**WRITTEN INSTRUCTION**
Return only the lines from the top of the data down to the one that holds "b = MB(); pz", both included, without any pictures.

**DATA SHOWN**
§
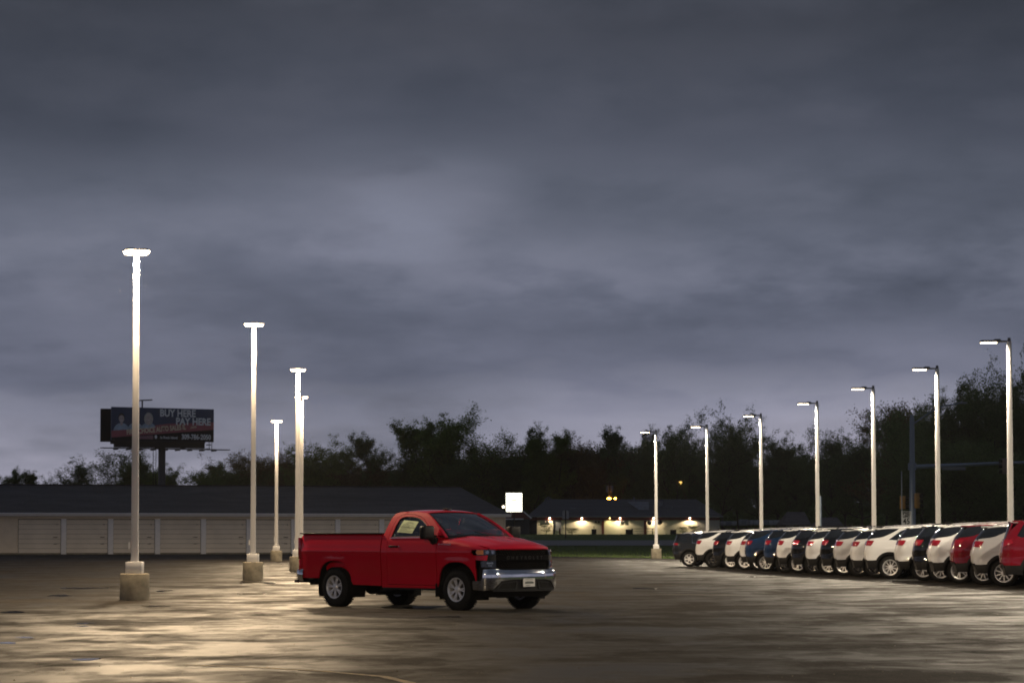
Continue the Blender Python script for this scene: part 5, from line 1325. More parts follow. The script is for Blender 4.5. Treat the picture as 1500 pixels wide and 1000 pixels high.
# price sheet in the passenger window
stf = inset_side(-1, .030)
st = panel('window_sticker', M['paper'], TK, [[(-1.765, 1.50), (-1.325, 1.475), (-1.245, 1.705), (-1.685, 1.735)]], inset_side(-1, .018), fr(-1.8, -1.2, .1), fr(1.46, 1.74, .1), 0)
def sticker_line(u0, v0, u1, v1, hh):
    panel('sticker_print', M['ink'], st, [[(u0, v0), (u1, v1), (u1 + hh*.3, v1 + hh), (u0 + hh*.3, v0 + hh)]], inset_side(-1, .0145), fr(-1.8, -1.2, .1), [], 0)
for k in range(10):
    f_ = .09 + .085*k; u0, v0 = -1.765 + .08*f_, 1.50 + .235*f_; u1, v1 = -1.325 + .08*f_, 1.475 + .23*f_
    L0, L1 = [(0.06, .9), (.05, .95), (.05, .55), (.1, .75), (.03, .97), (.08, .6), (.1, .85), (.1, .5), (.25, .8), (.3, .7)][k]
    sticker_line(u0 + (u1-u0)*L0, v0 + (v1-v0)*L0, u0 + (u1-u0)*L1, v0 + (v1-v0)*L1, .010 if k == 4 else .005)
# round inspection sticker low in the same window
b = MB(); pz = stf(-1.80, 1.44); b.tube((pz[0], pz[1] - .014, pz[2]), (pz[0], pz[1] - .018, pz[2]), .022, n=12); b.build('round_sticker', simple('pale teal sticker', (0.30, 0.45, 0.42), .6), TK)

# ---- wheels (shared by all vehicles)
def wheel_set(R, W, rim, spokes, split, spoke_w=.05, dish=.03, face=.0):
    """meshes of a tyre, a rim and its spokes; axis along y, outer face towards -y"""
    t = MB(); h2 = W/2
    prof = [(rim, -h2 + .02), (rim + .012, -h2 + .004), (rim + .05, -h2 - .004), (R - .055, -h2 + .002), (R - .018, -h2 + .022), (R, -h2 + .055), (R + .001, 0), (R, h2 - .055), (R - .018, h2 - .022), (R - .06, h2), (rim, h2 - .02)]
    t.lathe(prof, 40)
    nb = 44
    for k in range(nb):                          # tread blocks
        a = 2*pi*k/nb
        for yy in (-.36, -.12, .12, .36):
            c = Vector(((R + .002)*cos(a + yy*.25), yy*W, (R + .002)*sin(a + yy*.25)))
            t.box(c, (.012, W*.20, 2*pi*R/nb*.62), M=Matrix.Rotation(-(a + yy*.25), 3, 'Y'))
    r = MB()
    r.lathe([(rim - .012, -h2 + .028), (rim + .004, -h2 + .012), (rim + .008, -h2 + .004), (rim - .008, -h2 + .006), (rim - .022, -h2 + .022), (rim - .035, -h2 + .06), (rim - .04, h2 - .02), (rim, h2 - .01)], 36)
    s_ = MB(); yo = -h2 + .030
    for k in range(spokes):
        for d in ((-split, split) if split else (0,)):
            a = 2*pi*k/spokes; a0 = a + d*.35; a1 = a + d
            p0 = Vector((.05*cos(a0), yo + dish, .05*sin(a0))); p1 = Vector(((rim - .014)*cos(a1), yo + .004, (rim - .014)*sin(a1)))
            dv = (p1 - p0).normalized(); sd = Vector((-dv.z, 0, dv.x)).normalized(); up = Vector((0, -1, 0))
            w0, w1, th = spoke_w*.5, spoke_w*.42, .022
            v = [p0 - sd*w0, p0 + sd*w0, p0 + sd*w0*.6 + up*th, p0 - sd*w0*.6 + up*th, p1 - sd*w1, p1 + sd*w1, p1 + sd*w1*.6 + up*th*.8, p1 - sd*w1*.6 + up*th*.8]
            s_.add(v, [(0, 1, 2, 3), (4, 7, 6, 5), (0, 4, 5, 1), (1, 5, 6, 2), (2, 6, 7, 3), (3, 7, 4, 0)])
    s_.lathe([(.001, yo + dish - .032), (.058, yo + dish - .030), (.075, yo + dish - .012), (.08, yo + dish + .04)], 20)
    br = MB(); br.lathe([(.001, -h2 + .10), (rim*.72, -h2 + .10), (rim*.72, -h2 + .115), (.001, -h2 + .115)], 24); br.box((rim*.5, -h2 + .09, .04), (.10, .06, .16))
    cap = MB(); cap.lathe([(.001, yo + dish - .040), (.034, yo + dish - .036), (.036, yo + dish - .03)], 14)
    bk = MB(); bk.lathe([(.001, h2 - .06), (rim - .03, h2 - .06), (rim - .03, h2 - .05), (.001, h2 - .05)], 20)
    return dict(tyre=t.mesh('tyre', 30), rim=r.mesh('rim', 40), spokes=s_.mesh('spokes', 25), brake=br.mesh('brake_disc'), cap=cap.mesh('centre_cap'), back=bk.mesh('hub_back'))
def put_wheel(ws, parent, loc, right=True, rimmat=None, rot=0.0, capmat=None):
    w = link('wheel', ws['tyre'], parent, M['rubber'])
    w.location = loc; w.rotation_euler = (0, rot, 0 if right else pi)
    link('rim', ws['rim'], w, rimmat); link('spokes', ws['spokes'], w, rimmat); link('brake_disc', ws['brake'], w, M['brake']); link('centre_cap', ws['cap'], w, capmat or rimmat); link('hub_back', ws['back'], w, M['under'])
    return w
TWH = wheel_set(RT, .265, .225, 7, .13, .036, .02)
for cx, rr in ((0, .3), (WBT, .9)):
    for s_ in (-1, 1): put_wheel(TWH, TK, (cx, s_*.868, RT), s_ < 0, M['alloy'], rr + s_*.3)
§
**IN RESPONSE**
Continue the Blender Python script for this scene: part 5, from line 1325. More parts follow. The script is for Blender 4.5. Treat the picture as 1500 pixels wide and 1000 pixels high.
# price sheet in the passenger window
stf = inset_side(-1, .030)
st = panel('window_sticker', M['paper'], TK, [[(-1.765, 1.50), (-1.325, 1.475), (-1.245, 1.705), (-1.685, 1.735)]], inset_side(-1, .018), fr(-1.8, -1.2, .1), fr(1.46, 1.74, .1), 0)
def sticker_line(u0, v0, u1, v1, hh):
    panel('sticker_print', M['ink'], st, [[(u0, v0), (u1, v1), (u1 + hh*.3, v1 + hh), (u0 + hh*.3, v0 + hh)]], inset_side(-1, .0145), fr(-1.8, -1.2, .1), [], 0)
for k in range(10):
    f_ = .09 + .085*k; u0, v0 = -1.765 + .08*f_, 1.50 + .235*f_; u1, v1 = -1.325 + .08*f_, 1.475 + .23*f_
    L0, L1 = [(0.06, .9), (.05, .95), (.05, .55), (.1, .75), (.03, .97), (.08, .6), (.1, .85), (.1, .5), (.25, .8), (.3, .7)][k]
    sticker_line(u0 + (u1-u0)*L0, v0 + (v1-v0)*L0, u0 + (u1-u0)*L1, v0 + (v1-v0)*L1, .010 if k == 4 else .005)
# round inspection sticker low in the same window
b = MB(); pz = stf(-1.80, 1.44); b.tube((pz[0], pz[1] - .014, pz[2]), (pz[0], pz[1] - .018, pz[2]), .022, n=12); b.build('round_sticker', simple('pale teal sticker', (0.30, 0.45, 0.42), .6), TK)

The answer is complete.